Monday, August 01, 2016

US millennials need to get over Sanders and use some common sense

Still fixating a little on the US elections, a poll of young people ("millennials") in 11 "battleground states", reported recently in Grist, suggests that:
1) Nearly half of young voters are apparently not politically sophisticated enough (or, more generously, have been so disillusioned by the Sanders-Clinton confrontation) to tell the difference between Clinton's and Trump's views on transitioning away from fossil fuels and on clean air and water protection. In fact, 68% of Sanders supporters (and 41% of all the millennials polled) see little or no difference between Clinton and Trump on the issues that most matter to them.
So, just for clarification, Hillary Clinton is the one that calls climate change "an urgent threat and a defining challenge of our time", and Donald Trump is the one who calls climate change "a hoax" and wants to dismantle the Enviromnental Protection Agency (EPA). It's not that difficult. It just requires the extraction of one's head from one's ass.
2) On the other hand, 75% of these same misguided millennials say they would be more likely to vote for a candidate who stressed the importance of a transition to renewable energy, and about the same proportion would be much less likely to vote for a candidate who wanted to eliminate the EPA. Indeed, these issues (along with views on abortion and homosexuality) are far and away the most polarizing issues in their view.
So, there is the silver lining: it's not that millennials are totally foolish and thoughtless; it's just that they seem to be stuck in post-Sanders denial, and are apparently (for whatever reasons) wilfully misinterpreting or just plain ignoring many of the words that are coming out of Hillary Clinton's mouth.

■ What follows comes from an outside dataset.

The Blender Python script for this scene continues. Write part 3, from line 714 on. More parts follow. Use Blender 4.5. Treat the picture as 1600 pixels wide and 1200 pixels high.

If she, and the Democratic Party organization, stresses these issues and reaches out to these young disillusioned people, then perhaps all is not lost. The other thing that needs to happen, of course, is that these young disillusioned people need to be encouraged to actually get out and vote.
As an outsider looking in, the differences between the two candidates seem so stark, and the prudent course of action so.clear, that it is difficult to credit such wilful ignorance. Yes, the Sanders dream has crashed and burned, but the logical response is not to facilitate the election of his diametric opposite, but to work for the election of the next best option. This is not an exercise in cynical realpolitik, it's just common sense. And even millennials have some of that, don't they?
The young people of America have about three months to get their act together - the fate kf the Western world may rest in their hands.